Panic sell-off to blame for market slump: Zoellick
Former World Bank president Robert Zoellick on Sunday denied suspicions that the slide in the Chinese mainland stock market was caused partly by foreign investors' short-selling activities, saying that panic selling had led to the market plunge.
The amount of foreign investment only accounts for 1 to 2 percent of the A-share market, so it is hard to imagine how foreign investors could have such a big effect, news portal sina.com.cn reported Sunday, citing a speech by Zoellick at a financial forum held in Shanghai.
Short selling is selling a stock that isn't owned by the seller, in the anticipation that the price will go down so that a profit can be made when the stock is repurchased.
Currently, foreign investors have access to the A-share market mainly through the Qualified Foreign Institutional Investor (QFII) and Renminbi Qualified Foreign Institutional Investor (RQFII) schemes, but the amount of investment permitted by the two schemes is small compared to the turnover and market capitalization of the A-share market.
Zoellick suggested China should further open up its equity market, and encourage pension funds, insurance companies and foreign investors to enter the market.
China's stock market has plunged by around a quarter since reaching a peak in mid June and a series of government support measures initially failed to arrest the decline. Amid growing concerns about the situation, there was speculation that foreign investors had made gains by deliberately shorting mainland-listed shares.
Robert Dohner, deputy assistant-secretary for Asia at the U.S. Department of the Treasury, also said Thursday that the drop in China's mainland stock market was the result of a domestic sell-off rather than market manipulation by U.S. investors, as the A-share market's integration with the rest of the world's markets is very small, media reports said Thursday.
Chinese authorities have made an unprecedented series of efforts to stabilize the market and restore investor confidence, such as suspending the approval of new IPOs, allowing the central bank to provide liquidity support to securities firms, banning big shareholders in listed firms from selling for six months and probing possible short-selling activities.
Deng Ge, a spokesman for the China Securities Regulatory Commission (CSRC), told a regular press briefing on Friday that there might have been "malicious" short-selling activities in the securities spot market and futures market.
The Ministry of Public Security began an investigation into the issue on Thursday. The stock market rebounded on the same day, and the rise continued on Friday.
A team sent out by the ministry, led by Vice Minister of Public Security Meng Qingfeng, arrived in Shanghai on Friday, and found evidence that some trading companies might have manipulated stock and futures trading, the Xinhua News Agency reported Sunday.

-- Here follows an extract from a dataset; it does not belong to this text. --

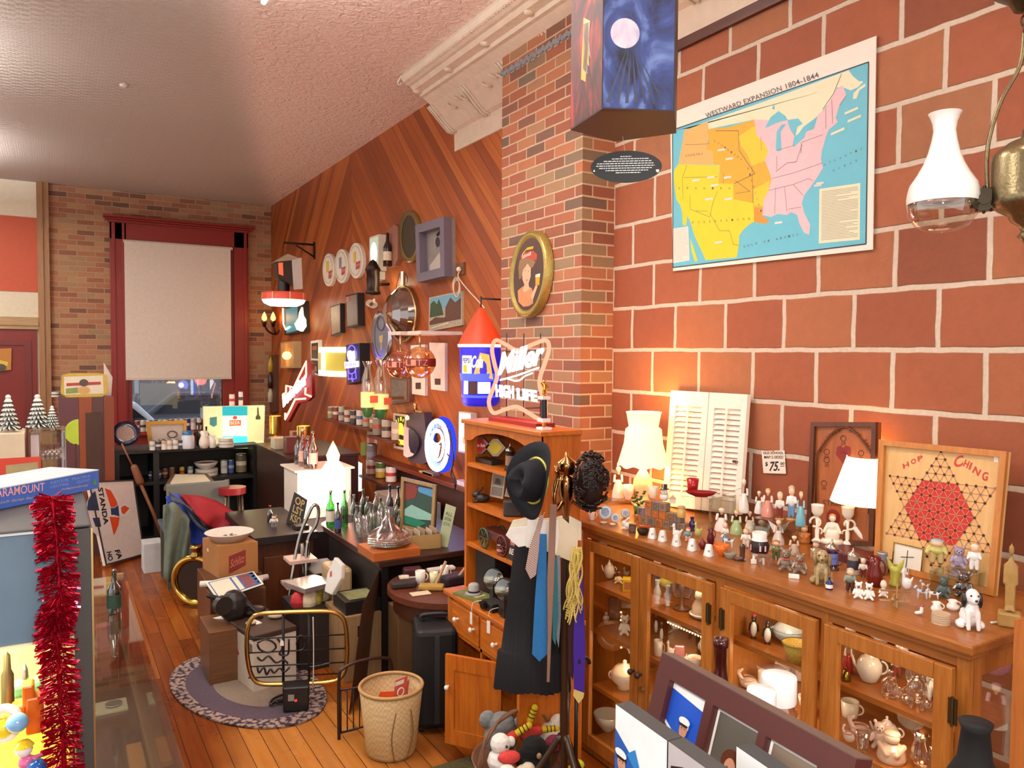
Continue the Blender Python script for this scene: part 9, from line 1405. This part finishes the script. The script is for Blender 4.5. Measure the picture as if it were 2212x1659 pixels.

The team is still carrying out further probes, the report said, without giving any details.
"Cracking down on illegal market activities plays an important role in stabilizing the market and restoring investor confidence," Liu Junhai, professor of law at the Renmin University of China, told the Global Times Sunday.
According to China's laws, people who are accused of market manipulation activities could face a fine of up to five times their illegal gains and a sentence of up to 10 years in prison.
"China will punish those who violate laws and regulations, whether they are domestic or foreign investors, institutional or retail investors," Liu said.
Li Shaojun, an analyst with Min-sheng Securities, said the stock market has shown signs of stabilizing following Thursday and Friday's rebounds, but it is still too early to say that the market has fully recovered.
As trading in half of all mainland-listed firms is still suspended, the market will need more liquidity when trading resumes, he said in a research note sent to the Global Times on Friday.